[Supplied data]
·····

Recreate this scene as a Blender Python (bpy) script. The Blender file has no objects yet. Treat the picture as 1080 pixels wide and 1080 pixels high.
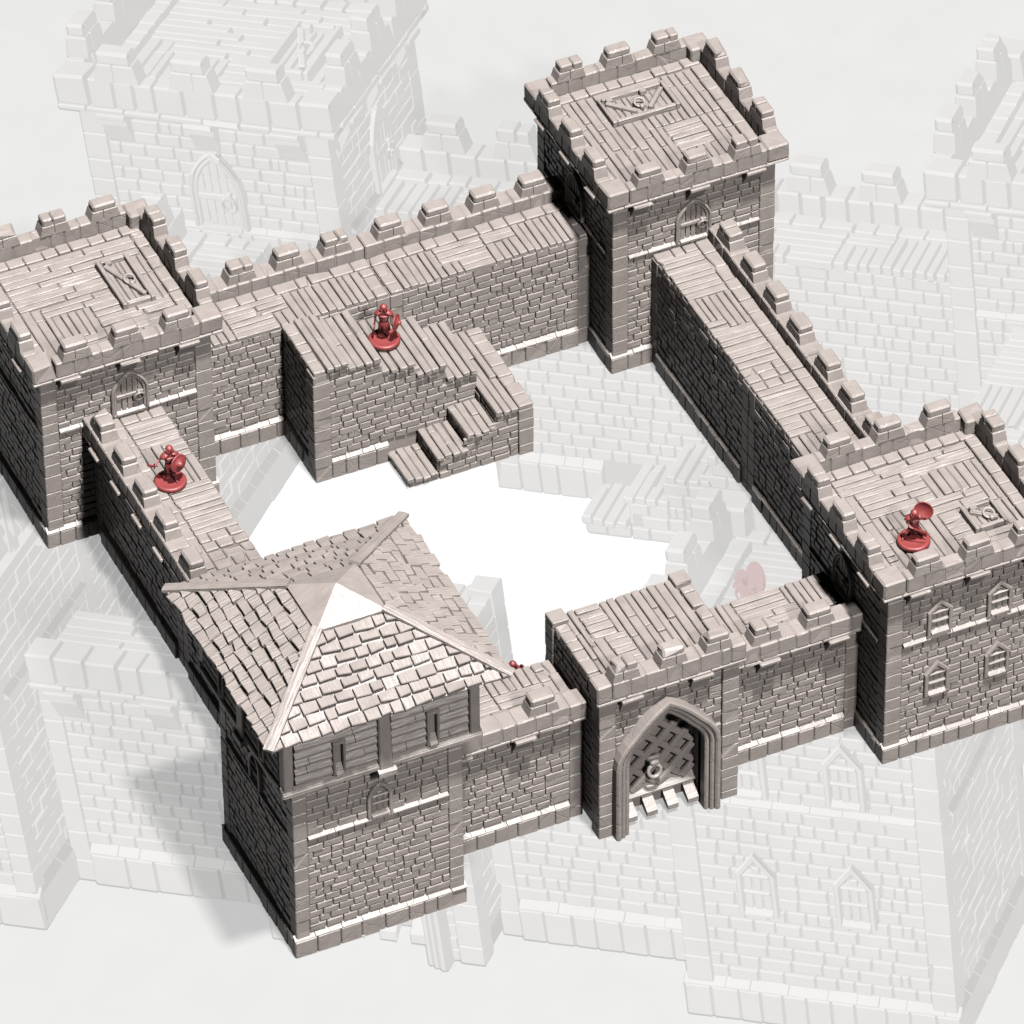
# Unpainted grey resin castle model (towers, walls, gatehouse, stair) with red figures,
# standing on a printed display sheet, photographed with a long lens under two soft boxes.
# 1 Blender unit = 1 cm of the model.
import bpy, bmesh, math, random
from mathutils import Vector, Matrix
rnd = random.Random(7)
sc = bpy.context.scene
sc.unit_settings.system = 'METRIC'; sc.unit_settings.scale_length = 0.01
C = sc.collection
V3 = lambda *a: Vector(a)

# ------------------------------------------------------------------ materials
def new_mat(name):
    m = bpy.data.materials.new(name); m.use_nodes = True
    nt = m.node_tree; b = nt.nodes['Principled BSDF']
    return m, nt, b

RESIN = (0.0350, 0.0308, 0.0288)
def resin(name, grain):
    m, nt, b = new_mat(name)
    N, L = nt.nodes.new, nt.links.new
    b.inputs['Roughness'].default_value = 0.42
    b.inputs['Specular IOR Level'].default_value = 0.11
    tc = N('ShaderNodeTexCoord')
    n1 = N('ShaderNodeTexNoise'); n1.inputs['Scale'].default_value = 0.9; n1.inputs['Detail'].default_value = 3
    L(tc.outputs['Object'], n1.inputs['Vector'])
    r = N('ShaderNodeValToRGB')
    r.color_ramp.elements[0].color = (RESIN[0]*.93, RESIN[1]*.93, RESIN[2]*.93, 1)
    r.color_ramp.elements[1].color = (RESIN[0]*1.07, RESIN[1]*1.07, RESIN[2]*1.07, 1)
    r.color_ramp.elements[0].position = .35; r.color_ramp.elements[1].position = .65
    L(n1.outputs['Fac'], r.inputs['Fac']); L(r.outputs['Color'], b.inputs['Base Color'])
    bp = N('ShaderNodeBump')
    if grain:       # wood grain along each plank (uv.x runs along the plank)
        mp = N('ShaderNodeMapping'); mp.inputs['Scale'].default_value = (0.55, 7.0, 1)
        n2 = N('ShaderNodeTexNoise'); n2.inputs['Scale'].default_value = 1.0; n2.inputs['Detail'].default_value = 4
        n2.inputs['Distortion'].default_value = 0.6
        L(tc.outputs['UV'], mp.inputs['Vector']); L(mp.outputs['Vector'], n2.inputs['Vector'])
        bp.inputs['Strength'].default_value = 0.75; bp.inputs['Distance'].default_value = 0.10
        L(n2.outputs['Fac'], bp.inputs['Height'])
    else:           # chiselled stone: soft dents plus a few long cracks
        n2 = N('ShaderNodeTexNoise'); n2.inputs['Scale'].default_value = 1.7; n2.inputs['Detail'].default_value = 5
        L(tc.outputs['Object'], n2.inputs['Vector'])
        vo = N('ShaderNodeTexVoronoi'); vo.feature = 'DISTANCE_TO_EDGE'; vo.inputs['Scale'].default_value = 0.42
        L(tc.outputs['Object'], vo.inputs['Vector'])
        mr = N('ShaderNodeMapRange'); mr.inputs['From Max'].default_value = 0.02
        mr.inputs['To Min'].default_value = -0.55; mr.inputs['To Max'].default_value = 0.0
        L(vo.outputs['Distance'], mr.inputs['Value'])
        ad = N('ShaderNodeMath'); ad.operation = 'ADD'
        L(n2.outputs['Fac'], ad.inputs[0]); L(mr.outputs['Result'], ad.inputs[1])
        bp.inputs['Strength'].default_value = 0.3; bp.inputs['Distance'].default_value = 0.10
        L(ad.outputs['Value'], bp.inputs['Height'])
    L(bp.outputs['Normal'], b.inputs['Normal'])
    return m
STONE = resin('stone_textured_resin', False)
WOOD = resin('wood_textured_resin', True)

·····

[Objective] Transcribe the material exactly, leaving every picture out.

[The completed task]
Recreate this scene as a Blender Python (bpy) script. The Blender file has no objects yet. Treat the picture as 1080 pixels wide and 1080 pixels high.
# Unpainted grey resin castle model (towers, walls, gatehouse, stair) with red figures,
# standing on a printed display sheet, photographed with a long lens under two soft boxes.
# 1 Blender unit = 1 cm of the model.
import bpy, bmesh, math, random
from mathutils import Vector, Matrix
rnd = random.Random(7)
sc = bpy.context.scene
sc.unit_settings.system = 'METRIC'; sc.unit_settings.scale_length = 0.01
C = sc.collection
V3 = lambda *a: Vector(a)

# ------------------------------------------------------------------ materials
def new_mat(name):
    m = bpy.data.materials.new(name); m.use_nodes = True
    nt = m.node_tree; b = nt.nodes['Principled BSDF']
    return m, nt, b

RESIN = (0.0350, 0.0308, 0.0288)
def resin(name, grain):
    m, nt, b = new_mat(name)
    N, L = nt.nodes.new, nt.links.new
    b.inputs['Roughness'].default_value = 0.42
    b.inputs['Specular IOR Level'].default_value = 0.11
    tc = N('ShaderNodeTexCoord')
    n1 = N('ShaderNodeTexNoise'); n1.inputs['Scale'].default_value = 0.9; n1.inputs['Detail'].default_value = 3
    L(tc.outputs['Object'], n1.inputs['Vector'])
    r = N('ShaderNodeValToRGB')
    r.color_ramp.elements[0].color = (RESIN[0]*.93, RESIN[1]*.93, RESIN[2]*.93, 1)
    r.color_ramp.elements[1].color = (RESIN[0]*1.07, RESIN[1]*1.07, RESIN[2]*1.07, 1)
    r.color_ramp.elements[0].position = .35; r.color_ramp.elements[1].position = .65
    L(n1.outputs['Fac'], r.inputs['Fac']); L(r.outputs['Color'], b.inputs['Base Color'])
    bp = N('ShaderNodeBump')
    if grain:       # wood grain along each plank (uv.x runs along the plank)
        mp = N('ShaderNodeMapping'); mp.inputs['Scale'].default_value = (0.55, 7.0, 1)
        n2 = N('ShaderNodeTexNoise'); n2.inputs['Scale'].default_value = 1.0; n2.inputs['Detail'].default_value = 4
        n2.inputs['Distortion'].default_value = 0.6
        L(tc.outputs['UV'], mp.inputs['Vector']); L(mp.outputs['Vector'], n2.inputs['Vector'])
        bp.inputs['Strength'].default_value = 0.75; bp.inputs['Distance'].default_value = 0.10
        L(n2.outputs['Fac'], bp.inputs['Height'])
    else:           # chiselled stone: soft dents plus a few long cracks
        n2 = N('ShaderNodeTexNoise'); n2.inputs['Scale'].default_value = 1.7; n2.inputs['Detail'].default_value = 5
        L(tc.outputs['Object'], n2.inputs['Vector'])
        vo = N('ShaderNodeTexVoronoi'); vo.feature = 'DISTANCE_TO_EDGE'; vo.inputs['Scale'].default_value = 0.42
        L(tc.outputs['Object'], vo.inputs['Vector'])
        mr = N('ShaderNodeMapRange'); mr.inputs['From Max'].default_value = 0.02
        mr.inputs['To Min'].default_value = -0.55; mr.inputs['To Max'].default_value = 0.0
        L(vo.outputs['Distance'], mr.inputs['Value'])
        ad = N('ShaderNodeMath'); ad.operation = 'ADD'
        L(n2.outputs['Fac'], ad.inputs[0]); L(mr.outputs['Result'], ad.inputs[1])
        bp.inputs['Strength'].default_value = 0.3; bp.inputs['Distance'].default_value = 0.10
        L(ad.outputs['Value'], bp.inputs['Height'])
    L(bp.outputs['Normal'], b.inputs['Normal'])
    return m
STONE = resin('stone_textured_resin', False)
WOOD = resin('wood_textured_resin', True)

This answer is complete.